In an action to recover damages for breach of a commercial lease, the plaintiff appeals from a judgment of the Supreme Court, Westchester County (Tolbert, J.), entered April 14, 2005, which, after a nonjury trial, is in favor of the defendants and against her dismissing the complaint on the ground that the action is barred by res judicata and collateral estoppel.
Ordered that the judgment is affirmed, with costs.
On or about November 30, 1995 the defendant Graceland Florist, Inc. (hereinafter Graceland), entered into a lease with the plaintiff to allow Graceland to occupy a store located on the subject premises from December 1, 1995 to November 30, 2005. The lease provided that in the case of “dispossess by summary proceedings or otherwise, (a) the rent, and additional rent, shall become due thereupon and be paid up to the time of such reentry, dispossess and/or expiration.”
*826Simultaneous with the execution of the lease, the defendant Joseph Edwards (hereinafter the guarantor) personally guaranteed the faithful performance of all the “terms, covenants, provisions and conditions of the Lease” by Graceland.
When rent was not paid for the months of September, October, and November of 1999, the plaintiff commenced a summary proceeding against Graceland and the subtenant seeking possession of the premises and back rent of $2,500 per month. The plaintiff recovered possession and obtained a judgment in the sum of $7,500 for the rent period of September through November 1999.
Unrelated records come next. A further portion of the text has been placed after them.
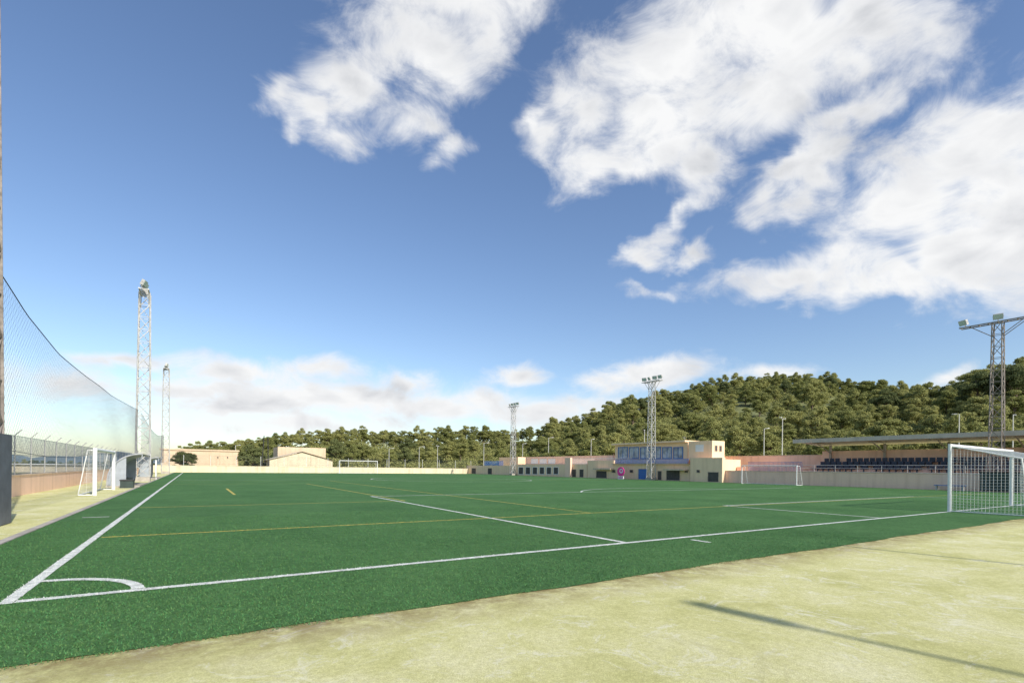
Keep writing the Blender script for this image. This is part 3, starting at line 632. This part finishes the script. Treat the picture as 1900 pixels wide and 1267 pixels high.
def hn(seed,sx,sy):
    r_=np.random.RandomState(seed); g_=r_.rand(64,64); X_=(PX/sx)%63; Y_=(PY/sy)%63; xi=X_.astype(int); yi=Y_.astype(int); fx=X_-xi; fy=Y_-yi; fx=fx*fx*(3-2*fx); fy=fy*fy*(3-2*fy)
    return (g_[xi,yi]*(1-fx)+g_[xi+1,yi]*fx)*(1-fy)+(g_[xi,yi+1]*(1-fx)+g_[xi+1,yi+1]*fx)*fy-.5
sc_=np.where(PY>620,.3,1.)
wx=PX+(hn(1,110,110)*70+hn(2,45,45)*45+hn(5,20,20)*22)*sc_; wy=PY+(hn(3,110,90)*55+hn(4,45,38)*36+hn(6,20,16)*18)*sc_
acc=np.zeros(PX.shape)
for (cx,cy,rx,ry,an,wt) in BL:
    th=math.radians(an); dx=wx-cx; dy=wy-cy; q=np.hypot((dx*math.cos(th)+dy*math.sin(th))/(rx*1.06),(-dx*math.sin(th)+dy*math.cos(th))/(ry*1.06))
    acc+=np.exp(9*np.maximum(wt*(1-q),-1.5))
Fd=np.log(acc+1e-9)/9-.03
cr,sr=math.cos(ROLL),math.sin(ROLL)
dx=PX-950; dy=PY-Y0; kx=(dx*cr+dy*sr)/F; ky=(-dx*sr+dy*cr)/F
Dv=np.stack([kx*cy_+sy_,-kx*sy_+cy_,-ky],-1); Dv/=np.linalg.norm(Dv,axis=-1)[...,None]
co_=Dv*2850+np.array([CU,CV,H]); nx,ny=PX.shape
idx=np.arange(nx*ny).reshape(nx,ny); q=np.stack([idx[:-1,:-1],idx[:-1,1:],idx[1:,1:],idx[1:,:-1]],-1).reshape(-1,4); nq=len(q)
me=bpy.data.meshes.new('sky'); me.vertices.add(nx*ny); me.vertices.foreach_set('co',co_.ravel()); me.loops.add(4*nq); me.polygons.add(nq)
me.loops.foreach_set('vertex_index',q.ravel()); me.polygons.foreach_set('loop_start',np.arange(nq)*4); me.polygons.foreach_set('loop_total',np.full(nq,4)); me.update()
at2=me.attributes.new('cover','FLOAT','POINT'); at2.data.foreach_set('value',Fd.ravel().astype(np.float32))
m=bpy.data.materials.new('cloud_layer'); m.use_nodes=True; N=m.node_tree.nodes; L=m.node_tree.links; N.remove(N['Principled BSDF'])
def ma(op,a,b_=None,c_=None,clamp=False):
    x=N.new('ShaderNodeMath'); x.operation=op; x.use_clamp=clamp
    for i,v in enumerate((a,b_,c_)):
        if v is None: continue
        if isinstance(v,(int,float)): x.inputs[i].default_value=v
        else: L.new(v,x.inputs[i])
    return x.outputs[0]
ta=N.new('ShaderNodeAttribute'); ta.attribute_name='cover'; tc=N.new('ShaderNodeTexCoord')
mp=N.new('ShaderNodeMapping'); s_=1/2850; mp.inputs['Scale'].default_value=(s_,s_,s_*1.7); L.new(tc.outputs['Object'],mp.inputs['Vector']); PV=mp.outputs[0]
n1=noise(N,L,PV,9.,14,.66,.5)
mp2=N.new('ShaderNodeMapping'); mp2.inputs['Location'].default_value=(az.x*.02+.01,az.y*.02,.03); L.new(PV,mp2.inputs['Vector']); n2=noise(N,L,mp2.outputs[0],9.,5,.5,.35)
n1s=noise(N,L,PV,9.,5,.5,.35)
nb=noise(N,L,PV,4.5,4,.5)
dens=ma('ADD',ta.outputs['Fac'],ma('MULTIPLY_ADD',n1,2.4,-1.2))
cov=N.new('ShaderNodeMapRange'); cov.interpolation_type='SMOOTHSTEP'; cov.inputs['From Min'].default_value=-.38; cov.inputs['From Max'].default_value=.82; L.new(dens,cov.inputs['Value'])
thick=N.new('ShaderNodeMapRange'); thick.inputs['From Min'].default_value=.3; thick.inputs['From Max'].default_value=1.4; L.new(dens,thick.inputs['Value'])
tk=ma('ADD',ma('MULTIPLY',thick.outputs[0],.42),ma('ADD',ma('MULTIPLY',ma('SUBTRACT',n1s,n2),1.4),ma('MULTIPLY_ADD',nb,1.4,-.72)),clamp=True)  # noise shifted toward the sun paints light and shade into the cloud colour
cc_=ramp(N,L,tk,[(0.,(.95,.955,.96)),(.4,(.82,.83,.85)),(1.,(.55,.57,.61))])
em=N.new('ShaderNodeEmission'); L.new(cc_,em.inputs['Color']); tr=N.new('ShaderNodeBsdfTransparent'); ms=N.new('ShaderNodeMixShader')
L.new(cov.outputs[0],ms.inputs['Fac']); L.new(tr.outputs[0],ms.inputs[1]); L.new(em.outputs[0],ms.inputs[2]); L.new(ms.outputs[0],N['Material Output'].inputs['Surface'])
try: m.cycles.emission_sampling='NONE'
except Exception: pass
me.materials.append(m); o=bpy.data.objects.new('sky',me); C.objects.link(o); struct(o)
# ---------------- camera
cd=bpy.data.cameras.new('camera'); co=bpy.data.objects.new('camera',cd); C.objects.link(co)
cd.sensor_width=36; cd.lens=F/1900*36; cd.shift_y=(Y0-633.5)/1900; cd.clip_end=8000; cd.clip_start=.05
co.matrix_world=Matrix.Translation((CU,CV,H))@Matrix.Rotation(-YAW,4,'Z')@Matrix.Rotation(math.pi/2,4,'X')@Matrix.Rotation(ROLL,4,'Z')
sc=bpy.context.scene; sc.camera=co; sc.view_settings.view_transform='Standard'; sc.view_settings.look='None'; sc.view_settings.exposure=0
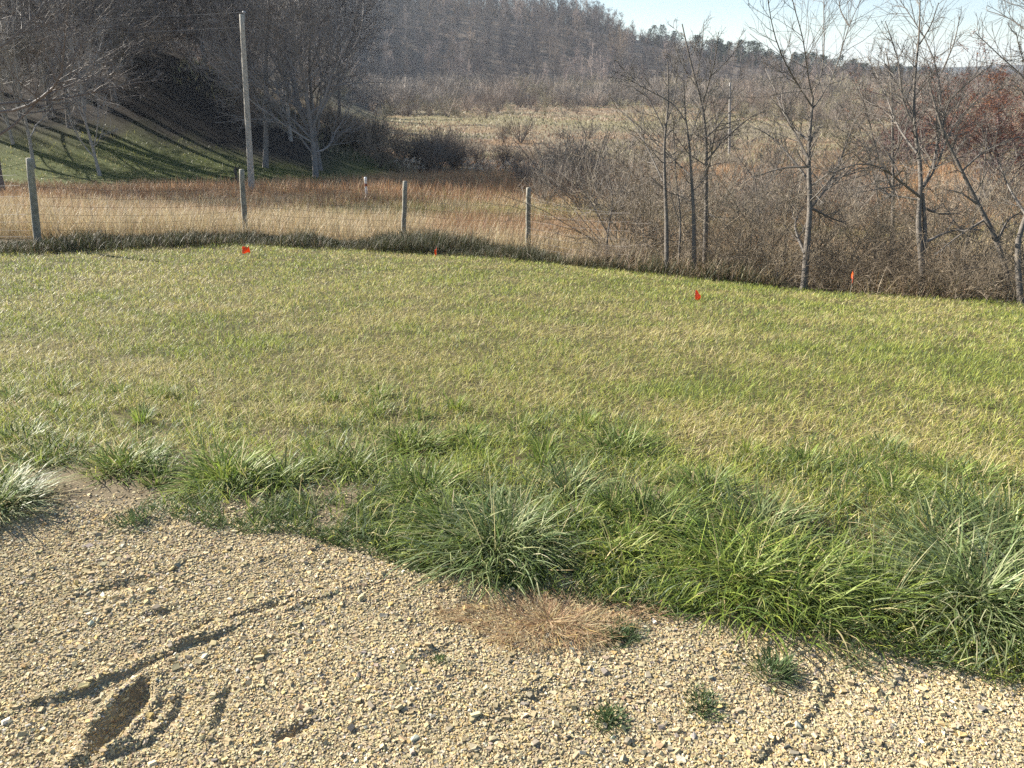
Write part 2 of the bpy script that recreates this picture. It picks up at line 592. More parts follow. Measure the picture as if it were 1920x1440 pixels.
def build_lawn():
    rg = np.random.default_rng(21)
    N = 500000
    # sample so that nearer ground carries more blades
    a, b = 2.2, 16.5
    u = rg.random(N)
    p = -.75
    y = (a ** (p + 1) + u * (b ** (p + 1) - a ** (p + 1))) ** (1 / (p + 1))
    x = rg.uniform(-1, 1, N) * (1.0 + .74 * y)
    ge = gravel_edge(x)
    De = np.interp(x, EX, ED)
    dens = sm((y - ge - .10 - .5 * fbm(x, y, .5, 81)) / .6)
    dens = dens * (.55 + .6 * sm((fbm(x, y, .35, 83) - .3) / .25))
    nr = sm((2.0 - (y - ge)) / .8)
    dens = dens * (1 - nr * .75 * sm((.50 - fbm(x, y, .30, 84, 2)) / .10))
    keep = (rg.random(N) < dens) & (y < De + .25 + .3 * rg.random(N)) & (y > ge)
    x, y, ge = x[keep], y[keep], ge[keep]
    N = len(x)
    px = .0013 * y
    clump = fbm(x, y, .22, 85, 2)
    rough = sm((1.9 - (y - ge)) / 1.3)               # the unmown margin behind the gravel
    Ln = rg.uniform(.03, .078, N) * (.65 + .95 * clump) * (1 + .15 * rough)
    wd = np.maximum(.0034, .52 * px) * rg.uniform(.6, 1.3, N)
    az = rg.uniform(0, 2 * math.pi, N)
    l0 = rg.uniform(.0, .9, N); l1 = l0 + rg.uniform(.3, 1.9, N)
    pn = .6 * fbm(x, y, 1.6, 87, 3) + .4 * fbm(x, y, .45, 86, 2); pn2 = fbm(x, y, .5, 89, 2)
    wg = np.clip(.50 + 1.4 * (pn - .5) + 1.0 * (pn2 - .5) + .25 * rough + .02 * x, .06, .97)
    r = rg.random(N)
    green = mixcol([G_GREEN, G_LIME, G_BLUE, G_DARK], [4, 5.5, 1.3, 1.6], N, rg)
    dry = mixcol([G_STRAW, G_TAN, G_YEL], [3.5, 2, 4], N, rg)
    C = np.where((r < wg)[:, None], green, dry)
    flatm = (r >= wg) & (rg.random(N) < .55)
    l0 = np.where(flatm, rg.uniform(1.0, 1.5, N), l0); l1 = np.where(flatm, l0 + rg.uniform(-.2, .3, N), l1)
    pos = np.stack([x, y, hz(x, y) - .003 + flatm * .006], -1)
    V, F, Cc = blades(pos, Ln, wd, az, l0, l1, C, K=2, rg=rg)
    # thatch: short dead litter lying on the soil in the near lawn
    o = link("lawn_grass", mk_mesh("lawn_grass", V, F, M_blade, Cc))
    tag(o, "short yellow-green mown lawn grass sloping down to the fence", "grass", kind='stuff')


build_lawn()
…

On or about March 1, 2000 the plaintiff commenced a second action in the Yonkers City Court against Graceland and the guarantor seeking rent for October, November, and December of 1999, and January, February, and March of 2000, for a total of $15,000 plus an attorney’s fee in the sum of $3,500. After trial in that action, the plaintiff was awarded rent for those six months. However, the Yonkers City Court found that the plaintiff failed to establish the defendants’ obligation to pay for repairs. The court found that the plaintiff “failed to establish any basis for the retention by her of any of the $7,500 security deposit” and deducted that sum from the $15,000 awarded for unpaid rent.
After repairs to the premises were made, the plaintiff re-let the premises on or about December 15, 2000. The instant action to recover damages for breach of a commercial lease was commenced in 2001 for: (1) lost rent for the period beginning March 1, 2000 and ending December 15, 2000, (2) expenses incurred to prepare the premises for re-letting, (3) deficiency between the rent to have been paid pursuant to the original lease and the rents to be collected in that same period pursuant to the new lease, and (4) an attorney’s fee.
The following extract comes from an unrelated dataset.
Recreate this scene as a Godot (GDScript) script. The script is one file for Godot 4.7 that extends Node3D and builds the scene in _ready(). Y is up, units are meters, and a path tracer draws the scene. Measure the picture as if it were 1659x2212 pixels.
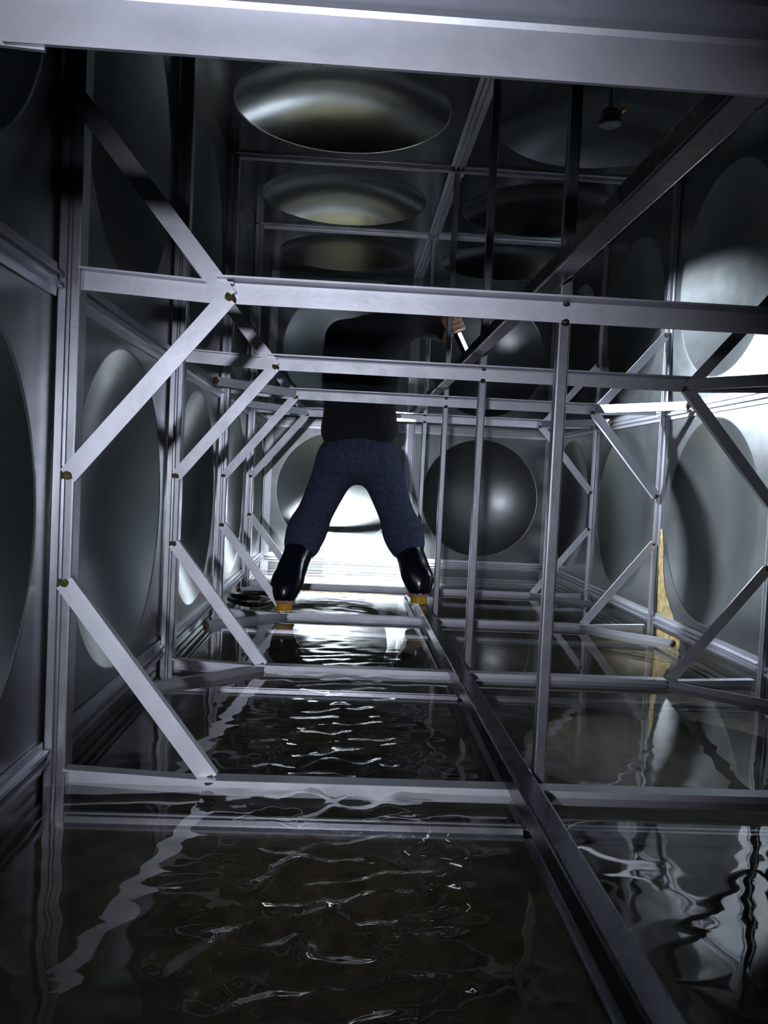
extends Node3D

# Inside a stainless-steel panel water tank. x: across (walls at -1 and 1), y: up (floor joint at 0), z: along (end wall at 0, the camera looks towards -z).
const TOP := 2.05
const JOINT := 1.02
const BASE := -0.05
const WATER := 0.03
const LENGTH := 7

var M := {}
var rng := RandomNumberGenerator.new()
var taken := {}


func _ready() -> void:
	rng.seed = 7
	# ---- camera
	var cam := Camera3D.new()
	cam.name = "camera"
	cam.fov = 64.45
	cam.near = 0.02
	cam.position = Vector3(-0.42, 0.67, 5.63)
	cam.rotation = Vector3(-0.0417, -0.0462, 0.0476)
	add_child(cam)
	cam.current = true
	# ---- surroundings: a closed dark tank
	var we := WorldEnvironment.new()
	we.name = "world_environment"
	var env := Environment.new()
	env.background_mode = Environment.BG_COLOR
	env.background_color = Color(0, 0, 0)
	env.tonemap_mode = Environment.TONE_MAPPER_LINEAR
	env.tonemap_exposure = 1.0
	env.sdfgi_enabled = true
	env.ssao_enabled = true
	env.ssil_enabled = true
	we.environment = env
	add_child(we)
	# ---- light: the photographer's lamp beside the camera; the worker's torch and headlamp
	spot("photographer_light", Vector3(-0.62, 0.715, 6.4), Vector3(-0.43, 0.48, 4.0), 24.0, 4.8, Color(0.93, 0.94, 1.0), 0.03)
	spot("torch_light", TORCH_AT + TORCH_TO * 0.035, TORCH_AIM, 44.0, 13.0, Color(0.92, 0.95, 1.0), 0.02, 0.4)
	spot("headlamp_light", HEADLAMP_AT + HEADLAMP_TO * 0.045, HEADLAMP_AT + HEADLAMP_TO, 18.5, 170.0, Color(0.95, 0.97, 1.0), 0.02, 0.75)
	materials()
	shell()
	water()
	tie_beams()
	posts()
	person()
	torch()
	headlamp()
	small_things()


const TORCH_AT := Vector3(0.083, 1.288, 1.87)
const TORCH_AXIS := Vector3(0.459, -0.888, 0.0)
const TORCH_AIM := Vector3(1.0, 0.93, 2.05)
const TORCH_TO := Vector3(0.640, 0.331, 0.693)
const HEADLAMP_AT := Vector3(-0.216, 1.435, 1.596)
const HEADLAMP_TO := Vector3(-0.070, -0.675, -0.735)


# ------------------------------------------------------------------ helpers
func spot(called: String, at: Vector3, to: Vector3, angle: float, energy: float, color: Color, size: float, soft := 1.0) -> void:
	var l := SpotLight3D.new()
	l.name = called
	l.position = at
	l.light_energy = energy
	l.light_color = color
	l.spot_angle = angle
	l.spot_range = 12.0
	l.spot_attenuation = 2.0
	l.spot_angle_attenuation = soft
	l.light_size = size
	l.shadow_enabled = true
	add_child(l)
	l.look_at_from_position(at, to, Vector3.UP if absf((to - at).normalized().y) < 0.95 else Vector3.RIGHT)


func numbered(called: String) -> String:
	if not taken.has(called):
		taken[called] = 0
		return called
	taken[called] += 1
	return "%s_%03d" % [called, taken[called]]


func thing(called: String, label: String, category: String, at := Vector3.ZERO, group := "") -> Node3D:
	var o := Node3D.new()
	o.name = numbered(called)
	o.position = at
	add_child(o, true)
	tag(o, label, category, group)
	return o


func tag(o: Node, label: String, category: String, group := "") -> void:
	o.set_meta("label", label)
	o.set_meta("category", category)
	if group != "":
		o.set_meta("group", group)


func structure(called: String) -> Node3D:
	var o := Node3D.new()
	o.name = called
	o.set_meta("kind", "structure")
	add_child(o, true)
	return o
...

The issuance of a warrant of eviction terminated the landlord-tenant relationship and Graceland’s obligation to pay rent (see Centre Great Neck v Rite Aid Corp., 292 AD2d 484, 485 [2002]).
Moreover, enforcement of any obligation of Graceland and the guarantor to pay liquidated damages, including the expenses of necessary repairs, is barred by the doctrine of res judicata (see Emery Roth & Sons v National Kinney Corp., 44 NY2d 912 [1978]). The doctrine of res judicata “operates to preclude the renewal of issues actually litigated and resolved in a prior proceeding as well as claims for different relief which arise out of the same factual grouping or transaction and which should have or could have been resolved in the prior proceeding” (Koether v Generalow, 213 AD2d 379, 380 [1995] [internal quotation marks omitted]).
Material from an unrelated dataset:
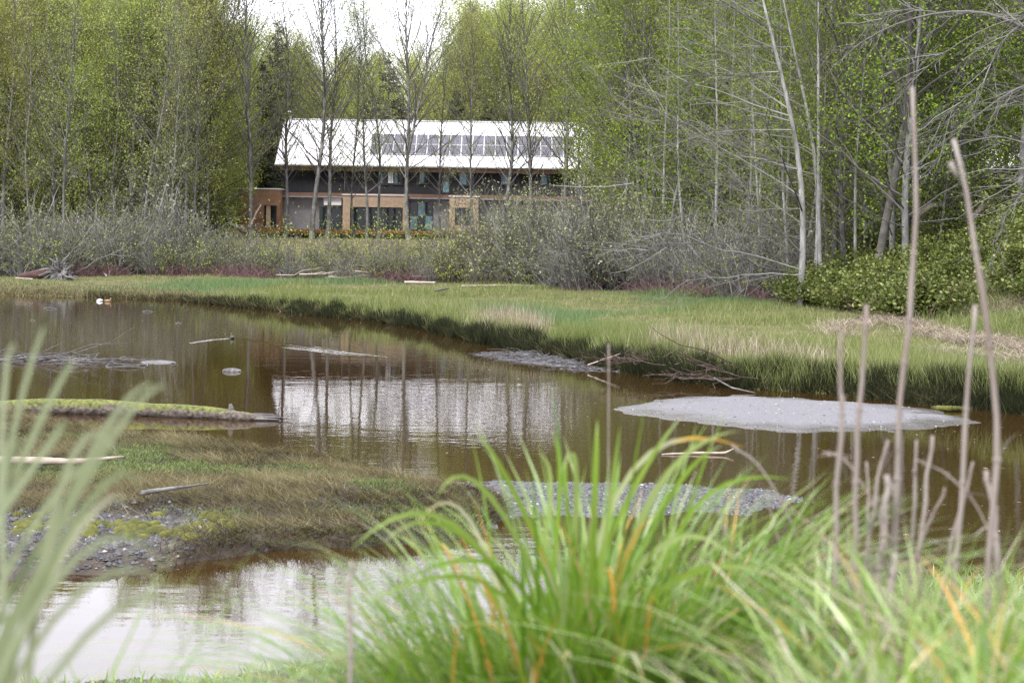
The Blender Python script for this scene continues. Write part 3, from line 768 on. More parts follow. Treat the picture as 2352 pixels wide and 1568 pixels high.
rows(10, (455, 640), (158, 200), leafy, lambda x: 'full crowned alder by the left gable ' + mid_of(x), 'alders by the left gable', (.8, .95))
rows(8, (455, 528), (140, 175), young, lambda x: 'young alder by the left gable ' + mid_of(x), 'young alders by the left gable', (.9, 1.3), sep=1.6)
rows(40, (540, 1420), (170, 205), leafy, lambda x: 'leafing alder rising behind the house ' + mid_of(x), 'alders behind the house', (.72, .88))
rows(30, (480, 1500), (205, 250), leafy, lambda x: 'far leafing alder behind the house ' + mid_of(x), 'alders far behind the house', (.68, .84), sep=3)
rows(18, (1040, 1420), (168, 200), leafy, lambda x: 'tall leafing alder rising behind the house ' + mid_of(x), 'tall alders behind the house', (.94, 1.06), sep=1.8)
rows(5, (1410, 1450), (112, 136), lush, lambda x: 'bright green alder close to the right end of the roof', 'bright alders at the right roof end', (.95, 1.15), sep=1.8)
rows(30, (1425, 1900), (100, 150), lush, lambda x: 'bright green alder ' + right_of(x), 'bright green alders right of the house', (.9, 1.1))
rows(34, (1450, 1900), (92, 140), young_lush, lambda x: 'young bright green alder ' + right_of(x), 'young alders right of the house', (.8, 1.3), sep=1.6)
rows(26, (1350, 2000), (150, 200), lush, lambda x: 'deep standing green alder ' + right_of(x), 'alders deep in the right wood', (.95, 1.1))
rows(24, (1850, 2700), (68, 110), lush, lambda x: 'tall green alder on the slope ' + right_of(x), 'alders above the bramble slope', (.85, 1.05))
rows(36, (1880, 2700), (74, 125), young_lush, lambda x: 'young green alder on the slope ' + right_of(x), 'young alders above the bramble slope', (.8, 1.25), sep=1.6)
rows(26, (1900, 2900), (110, 165), lush, lambda x: 'far green alder behind the slope ' + right_of(x), 'alders far behind the bramble slope', (.95, 1.15))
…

*827The plaintiff and the defendants were parties in the Yonkers City Court action, as well as in the present action. The plaintiff had a full and fair opportunity to litigate the issue of damages resulting from the breach of the commercial lease in the Yonkers City Court action. The determination by the Yonkers City Court that the plaintiff failed to prove additional damages does not give her the right to re-assert her claim in a new action. The fact that the plaintiff chose the Yonkers City Court, which has a jurisdictional limit of $15,000 (see UCCA 202), does not give her the right to sue for additional damages later (see Silberstein v Begun, 232 NY 319 [1922]).
In view of the foregoing, the instant action was properly dismissed. Florio, J.P., Ritter, Goldstein and Lifson, JJ., concur.